Your salary depends entirely on what sort of job you land and what you do and how fast you get promoted.
Salaries for engineers vary widely by geography as well. So California has some of the highest pay for very young engineers. You may want to get half way through an engineering degree before you worry about whether you want or need an MBA. Many engineers find masters degrees in CS or EE to be much more helpful than an MBA. MBA’s do case studies, may learn financial math, may study accouting, or marketing or may study supply chain management.
MBAs are also useful if you want to get into the top investment banking jobs, for instance, and some GT grads can do that straight away. Goldman Sachs hires a lot of graduates from Wharton, which is U of Penn, who have undergrad degrees in engineering/CS, as well as Harvard, Stanford and MIT MBA students.
MIT’s Sloan School may be a good fit, as its more quantitative.
MBA graduates might choose to work at Delloitte, or Price Waterhouse or any number of management consulting firms. Many positions in management consulting don’t care if you do an engineering degree at all. You can major in economics or history and still get a great job after a great MBA, with good grades, at any top management consulting firm. If you take that job, you will live out of a suitcase, and travel to clients for a month at a time. You will not see your spouse very much but make a ton of money if thats what you want. However that is NOT an engineering career.

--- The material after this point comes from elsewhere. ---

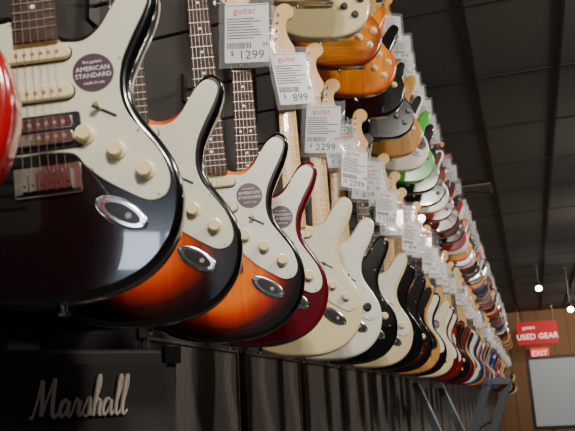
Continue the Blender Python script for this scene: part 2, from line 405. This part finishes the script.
def vent(b):
    b.box((0,0,0),(.56,.56,.012),0)
    for k in range(4):
        s=.50-.12*k
        for sx,sy,dx,dy in((1,0,.012,s),(-1,0,.012,s),(0,1,s,.012),(0,-1,s,.012)): b.box((sx*s/2,sy*s/2,-.012),(dx,dy,.014),1)
v=simple('ceiling_air_vent',vent,[PBLACK,mat('vent_metal',(.20,.18,.16),.5,.3)]); v.location=(-.155+.305-.61,9.3,CZ-.012)
# unseen glowing window, added behind the camera for its reflection on the guitars
def win(b):
    b.box((0,0,0),(1.0,.03,.26),1)
    for x in(-.5,.0,.5): b.box((x,.02,0),(.04,.04,.30),0)
    for z in(-.14,.14): b.box((0,.02,z),(1.04,.04,.04),0)
w1=simple('reflection_window',win,[PBLACK,mat('reflection_glass',(.74,.84,1),.3,emis=18)]); w1.location=(.30,-2.97,1.00)

# ------------------------------------------------------------ amplifiers
tolex=mat('black_tolex',(.022,.020,.019),.6,0,0,.5,400)
gr1=mat('black_grille_cloth',(.026,.023,.021),.8,0,0,.6,500)
def grille_mat():
    m,n,l,b=new_mat('woven_grille_cloth')
    tc=n.new('ShaderNodeTexCoord'); sp=n.new('ShaderNodeSeparateXYZ'); l.new(tc.outputs['Object'],sp.inputs[0])
    def stripes(kx,kz,pw):
        a=n.new('ShaderNodeMath'); a.operation='MULTIPLY'; l.new(sp.outputs['X'],a.inputs[0]); a.inputs[1].default_value=kx
        c=n.new('ShaderNodeMath'); c.operation='MULTIPLY_ADD'; l.new(sp.outputs['Z'],c.inputs[0]); c.inputs[1].default_value=kz; l.new(a.outputs[0],c.inputs[2])
        s=n.new('ShaderNodeMath'); s.operation='SINE'; l.new(c.outputs[0],s.inputs[0])
        t=n.new('ShaderNodeMath'); t.operation='MULTIPLY_ADD'; l.new(s.outputs[0],t.inputs[0]); t.inputs[1].default_value=.5; t.inputs[2].default_value=.5
        p=n.new('ShaderNodeMath'); p.operation='POWER'; l.new(t.outputs[0],p.inputs[0]); p.inputs[1].default_value=pw; return p.outputs[0]
    a=n.new('ShaderNodeMath'); a.operation='MAXIMUM'; l.new(stripes(150,75,16),a.inputs[0]); l.new(stripes(150,-75,16),a.inputs[1])
    s=n.new('ShaderNodeMath'); s.operation='MULTIPLY_ADD'; l.new(a.outputs[0],s.inputs[0]); s.inputs[1].default_value=.6; l.new(stripes(420,0,2),s.inputs[2])
    mx=n.new('ShaderNodeMix'); mx.data_type='RGBA'; l.new(s.outputs[0],mx.inputs['Factor'])
    mx.inputs['A'].default_value=(.060,.050,.045,1); mx.inputs['B'].default_value=(.105,.089,.080,1)
    l.new(mx.outputs['Result'],b.inputs['Base Color']); b.inputs['Roughness'].default_value=.7
    return m
gr2=grille_mat()
alu=mat('brushed_metal_trim',(.22,.20,.19),.4,.9)
logo=mat('logo_white_plastic',(.66,.58,.52),.4)
def amp(b,w,h,d,gm):
    b.prism(rrect(0,h/2,w,h,.012),0,d,.008,2,0)
    t=.028
    b.box((0,-.006,h/2),(w-2*t,.006,h-2*t),gm)
    if gm!=1:
        for x in(-1,1): b.box((x*(w/2-t),-.008,h/2),(.007,.014,h-2*t),2)
        for z in(t,h-t): b.box((0,-.008,z),(w-2*t+.007,.014,.007),2)
    for x in(-1,1):
        for z in(.012,h-.012): b.box((x*(w/2-.012),-.002,z),(.034,.010,.034),3)
        b.box((x*(w/2+.001),d/2,h*.6),(.006,.12,.04),3)
    for x in(-1,1):
        for yy in(.04,d-.04): b.cyl((x*(w/2-.05),yy,0),(x*(w/2-.05),yy,-.012),.016,.013,10,3)
def put_amp(w,h,d,x,y,z,a,gm,name='amplifier_cabinet',extra=None):
    b=MB(); amp(b,w,h,d,gm)
    if extra: extra(b)
    me=b.obj_mesh(name,[tolex,gr1,tolex if gm==1 else alu,PBLACK,gr2,logo]); ob=bpy.data.objects.new(name,me); scene.collection.objects.link(ob)
    ob.matrix_world=Matrix.Translation((x,y,z))@Matrix.Rotation(math.radians(a),4,'Z'); return ob
def catm(pts,k=6):
    P=[pts[0]]+pts+[pts[-1]]; out=[]
    for i in range(1,len(P)-2):
        p0,p1,p2,p3=P[i-1:i+3]
        for j in range(k):
            t=j/k; out.append(tuple(.5*((2*p1[c])+(-p0[c]+p2[c])*t+(2*p0[c]-5*p1[c]+4*p2[c]-p3[c])*t*t+(-p0[c]+3*p1[c]-3*p2[c]+p3[c])*t**3) for c in range(2)))
    out.append(pts[-1]); return out
A=[(3.15,.85),(2.9,1.05),(2.6,.75),(2.5,.3),(2.7,0),(3.0,.3),(3.2,.95),(3.2,.3),(3.35,0),(3.6,.3)]
Lt=[(0,.3),(.42,1.6),(.45,2.4),(.22,2.2),(.1,.4),(.28,0),(.6,.3)]
ST=[[(0,.1),(.15,0),(.35,.5),(.7,2.2)],[(.7,2.2),(.85,1.2),(.95,.1)],[(.95,.1),(1.3,1.1),(1.75,2.3)],[(1.75,2.3),(1.8,.9),(1.9,.15),(2.1,0),(2.4,.3)],A,
 [(3.6,.3),(3.85,1.1),(3.92,.88),(4.18,.92),(4.12,.3),(4.25,0),(4.5,.3)],[(4.5,.3),(4.95,1.15),(5.08,.6),(5.0,.1),(4.75,0),(4.6,.2)],[(5.0,.08),(5.2,.1),(5.35,.3)],
 [(5.35,.3),(5.85,1.7),(5.85,2.4),(5.62,2.2),(5.45,0)],[(5.46,.4),(5.75,1.0),(5.98,.85),(5.95,.2),(6.08,0),(6.35,.3)],
 [(x+3.8,y) for x,y in A],[(x+7.4,y) for x,y in Lt],[(x+8.0,y) for x,y in Lt]]
def logo_fn(w,zc,xc,m):
    def fn(b):
        s=w/8.6; sz=s*1.42
        for st in ST:
            pts=catm(st)
            for i in range(len(pts)-1):
                p,q=pts[i],pts[i+1]
                dz=q[1]-p[1]; th=.17 if dz<-.05 else .10
                P=[(xc+(c[0]-4.3)*s+c[1]*s*.15, zc+c[1]*sz) for c in (p,q)]
                b.cyl((P[0][0],-.012,P[0][1]),(P[1][0],-.012,P[1][1]),th*s*1.15,th*s*1.15,8,m)
    return fn
right=Vector((math.cos(math.radians(50)),math.sin(math.radians(50))))
T=Vector((-.80,1.334)); t_r=.198; W=.46
c=T+right*(t_r-W/2)
put_amp(W,.44,.24,c.x,c.y,-.31,50,1,extra=logo_fn(.180,.318,-(t_r-W/2)-.004,5))
put_amp(W,.45,.24,c.x,c.y,-.772,50,1)
put_amp(W,.40,.24,c.x,c.y,-1.188,50,1)
y=2.15
while y<22:
    w=.70
    for z,h in((-.44,.66),(-1.187,.73)):
        put_amp(w,h,.26,-.92,y,z,90,4)
    y+=w+.02

# ------------------------------------------------------------ keyboard stand legs
def stand(b):
    for s in(-1,1):
        for x in(-.22,.22):
            b.box((x,0,.66),(.03,.05,1.42),0,Matrix.Rotation(s*.38,3,'X'))
    b.box((0,.25,1.30),(.5,.04,.04),0); b.box((0,-.25,1.30),(.5,.04,.04),0)
    b.box((0,.26,.0),(.6,.04,.03),0); b.box((0,-.26,.0),(.6,.04,.03),0)
st=simple('folding_stand',stand,[mat('stand_metal',(.22,.25,.28),.4,.6)])
st.location=(-.48,5.9,H+.02)
st.rotation_euler=(0,0,math.radians(75))

# ------------------------------------------------------------ far end: signs, screen, spotlights
redm=mat('sign_red',(.50,.010,.016),.5,emis=.3); exitm=mat('exit_sign_face',(.75,.05,.03),.5,emis=1.0); whm=mat('sign_letters_white',(.9,.85,.8),.5,emis=1.0)
def used(b):
    b.prism(rrect(0,0,1.04,.62,.04),-.03,.03,.01,1,0)
    text_geo(b,'USED GEAR',.205,(0,-.035,-.16),1,.002); text_geo(b,"guitars",.12,(-.2,-.035,.11),1,.002)
    for x in(-.45,.45): b.cyl((x,0,.30),(x,0,.73),.006,.006,6,2)
u=simple('used_gear_sign',used,[redm,whm,STEEL]); u.location=(.25,22.5,1.66)
def ex(b):
    b.prism(rrect(0,0,.50,.30,.02),-.03,.03,.01,1,0); text_geo(b,'EXIT',.21,(0,-.035,-.07),1,.002)
    b.box((0,.05,0),(.2,.04,.1),1)
e=simple('exit_sign',ex,[exitm,whm]); e.location=(.27,23.9,1.19)
scr=mat('screen_glass',(.36,.38,.39),.25,emis=.26)
def sc(b):
    b.prism(rrect(0,0,2.2,1.5,.03),-.02,.05,.01,1,1); b.box((0,-.024,0),(2.06,.006,1.36),0)
    for x in(-.7,.7): b.box((x,.1,-.82),(.06,.06,.9),1); b.box((x,.1,-1.27),(.1,.7,.03),1)
s_=simple('projection_screen',sc,[scr,PBLACK]); s_.location=(1.0,18,H+1.285)
lens=mat('spot_lamp_lens',(1,.97,.9),.5,emis=25)
spm=mat('spotlight_dark_metal',(.06,.06,.06),.4)
for X,Yy,dz in((.30,15.5,.42),(.84,16.2,.78)):
    def spot(b):
        b.cyl((0,0,dz),(0,0,.06),.010,.010,8,0); b.cyl((0,.05,.07),(0,-.12,-.03),.045,.070,20,0); b.cyl((0,-.12,-.03),(0,-.124,-.032),.055,.055,20,1)
        b.box((0,0,dz),(.12,.12,.02),0)
    o=simple('track_spotlight',spot,[spm,lens]); o.location=(X,Yy,CZ-.01-dz)

# ------------------------------------------------------------ lights
panel=mat('light_diffuser',(1,.96,.88),.5,emis=3)
def area(loc,target,size,power,col=(1,.92,.80),sy=None):
    l=bpy.data.lights.new('lamp','AREA'); l.energy=power; l.color=col; l.shape='RECTANGLE'; l.size=size; l.size_y=sy or size
    o=bpy.data.objects.new('ceiling_or_fill_lamp',l); scene.collection.objects.link(o); o.location=loc
    o.rotation_euler=(Vector(target)-Vector(loc)).to_track_quat('-Z','Y').to_euler()
def troffer(b):
    b.box((0,0,0),(.60,1.2,.03),0); b.box((0,0,-.018),(.52,1.1,.006),1)
for k,yy in enumerate((-1.6,1.2,4.2,7.6,11,15,19)):
    xx=(1.37,1.98,1.98,1.98,1.98,2.59,2.59)[k]
    o=simple('ceiling_light_panel',troffer,[INK,panel]); o.location=(xx,yy,CZ-.02)
    area((xx,yy,CZ-.06),(-.6,yy+.9,.2),.25,(115,115,120,115,115,140,140)[k],sy=.7)
area((.75,-1.2,CZ-.1),(-.6,1.6,.3),.25,95,(1,.94,.86),.5)  # unseen fill lamp without a fixture, added to light the guitar fronts
area((2.5,21,CZ-.1),(.8,24,1.0),.5,90,(1,.85,.65),.6)  # unseen lamp added to brighten the far wall
w=bpy.data.worlds.new('World'); scene.world=w; w.use_nodes=True
w.node_tree.nodes['Background'].inputs[0].default_value=(.05,.05,.055,1)

# ------------------------------------------------------------ camera
F=Vector((-.2695,.9337,.236)).normalized(); R=Vector((.9608,.2773,0)).normalized(); U=R.cross(F).normalized()
th=math.radians(3)
R2=R*math.cos(th)-U*math.sin(th); U2=U*math.cos(th)+R*math.sin(th)
cam=bpy.data.cameras.new('Camera'); co=bpy.data.objects.new('Camera',cam); scene.collection.objects.link(co)
Mx=Matrix((R2,U2,-F)).transposed().to_4x4(); co.matrix_world=Mx
cam.sensor_width=36; cam.lens=36*800/575; cam.clip_start=.02
cam.dof.use_dof=True; cam.dof.focus_distance=2.0; cam.dof.aperture_fstop=10
scene.camera=co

Engineering careers involve design, manufacturing or R&D. Some engineers choose sales and marketing.
Engineering involves building something, whether it be hardware, software or a bridge.

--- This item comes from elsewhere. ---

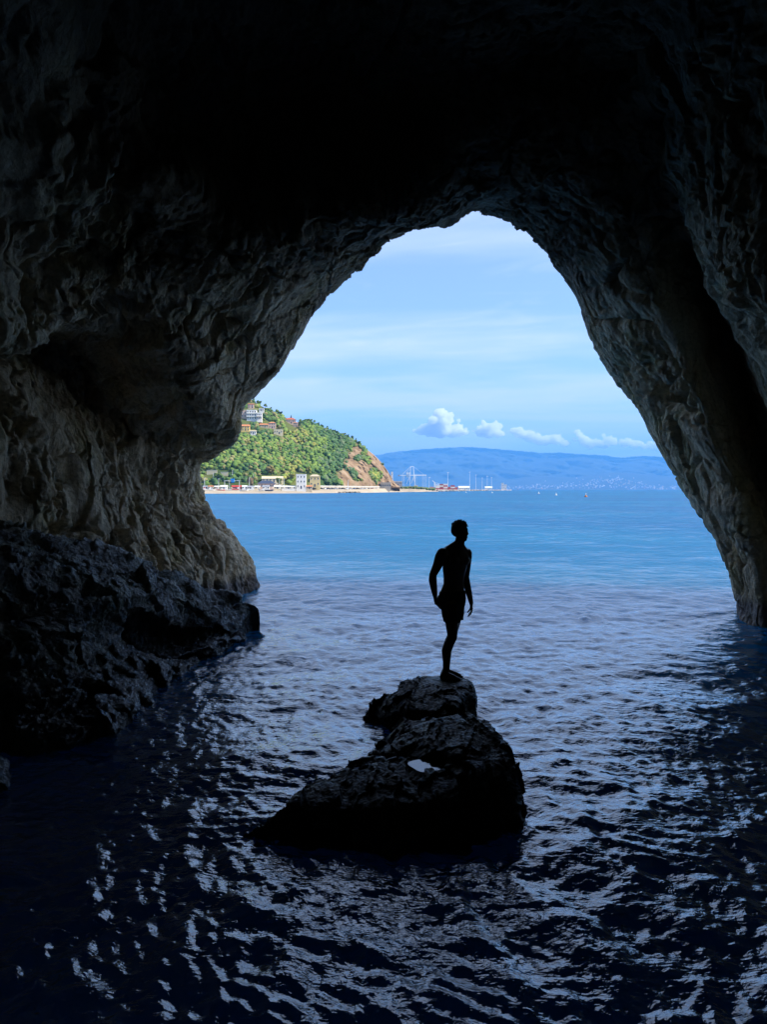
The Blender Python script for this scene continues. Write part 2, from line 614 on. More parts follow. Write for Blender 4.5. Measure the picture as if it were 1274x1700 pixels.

The companies you mention, Google , Facebook, Twitter, hire both engineers and MBAs. Those are entirely different job functions. Read more about MBAs to learn more. YOu can also get a masters degree in accounting, and get very highly payed. Accountants balance the books for high tech and other types of firms. Its a complex function and involves a lot of responsibility to get this exactly correct, and it matters for taxes as well as stock holders.

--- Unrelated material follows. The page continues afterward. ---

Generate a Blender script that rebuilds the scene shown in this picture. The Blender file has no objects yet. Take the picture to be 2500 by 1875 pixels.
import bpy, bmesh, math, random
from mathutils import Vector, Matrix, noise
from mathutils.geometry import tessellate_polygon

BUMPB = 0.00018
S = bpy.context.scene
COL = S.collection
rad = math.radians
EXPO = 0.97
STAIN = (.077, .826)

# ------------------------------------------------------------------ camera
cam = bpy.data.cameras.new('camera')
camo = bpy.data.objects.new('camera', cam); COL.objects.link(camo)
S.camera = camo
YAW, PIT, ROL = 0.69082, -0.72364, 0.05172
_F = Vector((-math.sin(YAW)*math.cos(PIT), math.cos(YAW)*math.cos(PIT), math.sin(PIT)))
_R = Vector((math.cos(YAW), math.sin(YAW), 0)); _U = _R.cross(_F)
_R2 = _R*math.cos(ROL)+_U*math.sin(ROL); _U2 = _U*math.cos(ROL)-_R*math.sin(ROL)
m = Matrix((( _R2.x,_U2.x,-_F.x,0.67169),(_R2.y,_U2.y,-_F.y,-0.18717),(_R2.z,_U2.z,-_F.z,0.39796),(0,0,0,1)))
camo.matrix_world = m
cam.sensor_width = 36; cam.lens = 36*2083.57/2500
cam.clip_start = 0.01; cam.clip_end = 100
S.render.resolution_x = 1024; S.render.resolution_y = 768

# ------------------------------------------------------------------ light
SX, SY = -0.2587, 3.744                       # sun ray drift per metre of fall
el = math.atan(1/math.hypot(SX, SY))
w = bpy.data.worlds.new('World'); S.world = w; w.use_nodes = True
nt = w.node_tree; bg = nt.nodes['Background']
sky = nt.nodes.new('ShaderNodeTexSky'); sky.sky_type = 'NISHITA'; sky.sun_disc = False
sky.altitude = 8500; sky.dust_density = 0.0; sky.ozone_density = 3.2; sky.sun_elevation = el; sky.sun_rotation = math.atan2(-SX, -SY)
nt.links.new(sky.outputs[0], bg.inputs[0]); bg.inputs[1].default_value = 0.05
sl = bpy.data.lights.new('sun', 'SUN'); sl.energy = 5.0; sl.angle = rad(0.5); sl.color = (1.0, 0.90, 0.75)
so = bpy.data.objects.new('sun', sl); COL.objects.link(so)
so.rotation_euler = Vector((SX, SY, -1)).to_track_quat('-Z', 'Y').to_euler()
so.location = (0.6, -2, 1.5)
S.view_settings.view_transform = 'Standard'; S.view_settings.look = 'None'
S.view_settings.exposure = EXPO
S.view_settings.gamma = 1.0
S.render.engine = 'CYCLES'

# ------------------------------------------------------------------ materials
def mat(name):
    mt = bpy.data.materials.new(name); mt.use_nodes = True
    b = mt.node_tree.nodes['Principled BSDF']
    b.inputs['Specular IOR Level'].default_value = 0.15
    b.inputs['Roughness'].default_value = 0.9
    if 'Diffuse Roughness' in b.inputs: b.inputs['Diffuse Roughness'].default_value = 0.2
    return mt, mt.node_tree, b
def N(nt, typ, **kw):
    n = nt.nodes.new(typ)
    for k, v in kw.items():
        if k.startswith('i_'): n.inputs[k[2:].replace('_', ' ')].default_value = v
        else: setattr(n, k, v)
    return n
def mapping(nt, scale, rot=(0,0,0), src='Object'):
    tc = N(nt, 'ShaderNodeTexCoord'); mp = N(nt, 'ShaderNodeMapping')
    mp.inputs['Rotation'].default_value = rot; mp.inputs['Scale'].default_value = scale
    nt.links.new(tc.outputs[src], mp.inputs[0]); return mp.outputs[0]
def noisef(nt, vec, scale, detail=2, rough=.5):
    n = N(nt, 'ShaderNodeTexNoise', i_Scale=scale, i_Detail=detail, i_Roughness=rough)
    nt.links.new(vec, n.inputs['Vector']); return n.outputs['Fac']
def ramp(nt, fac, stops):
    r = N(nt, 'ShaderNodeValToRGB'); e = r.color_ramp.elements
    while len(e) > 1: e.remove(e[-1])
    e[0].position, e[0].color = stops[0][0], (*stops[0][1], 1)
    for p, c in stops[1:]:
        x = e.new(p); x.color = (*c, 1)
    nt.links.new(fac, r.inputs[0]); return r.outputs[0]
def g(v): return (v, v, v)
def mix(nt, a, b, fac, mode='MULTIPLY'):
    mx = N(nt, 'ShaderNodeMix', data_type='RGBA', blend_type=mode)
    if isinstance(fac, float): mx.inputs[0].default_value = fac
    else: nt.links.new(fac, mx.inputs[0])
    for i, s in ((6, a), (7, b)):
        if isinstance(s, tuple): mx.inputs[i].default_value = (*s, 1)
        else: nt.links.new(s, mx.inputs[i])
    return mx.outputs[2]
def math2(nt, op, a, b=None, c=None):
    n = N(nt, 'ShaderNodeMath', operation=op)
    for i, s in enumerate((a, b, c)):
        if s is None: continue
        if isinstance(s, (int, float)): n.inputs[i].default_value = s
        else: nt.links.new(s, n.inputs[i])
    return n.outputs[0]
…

Your question about industrial versus CS, again, its what interests you. Read on GT website about both majors now so you know what you want. At Georgia Tech, the GPA transfer criteria for CS is 3.3, and the transfer for all other majors is 3.0.
The CS group at GT is very competitive. They are taking more and more out of state students. Certainly Google, Facebook and Twitter are more focused on coding and software than manufacturing, but they may do some manufacturing in foreign countries like Mexico, SW Asia and China. They need US engineers that understand manufacturing, but that does involve a lot of overseas travel if manufacturing sites are abroad.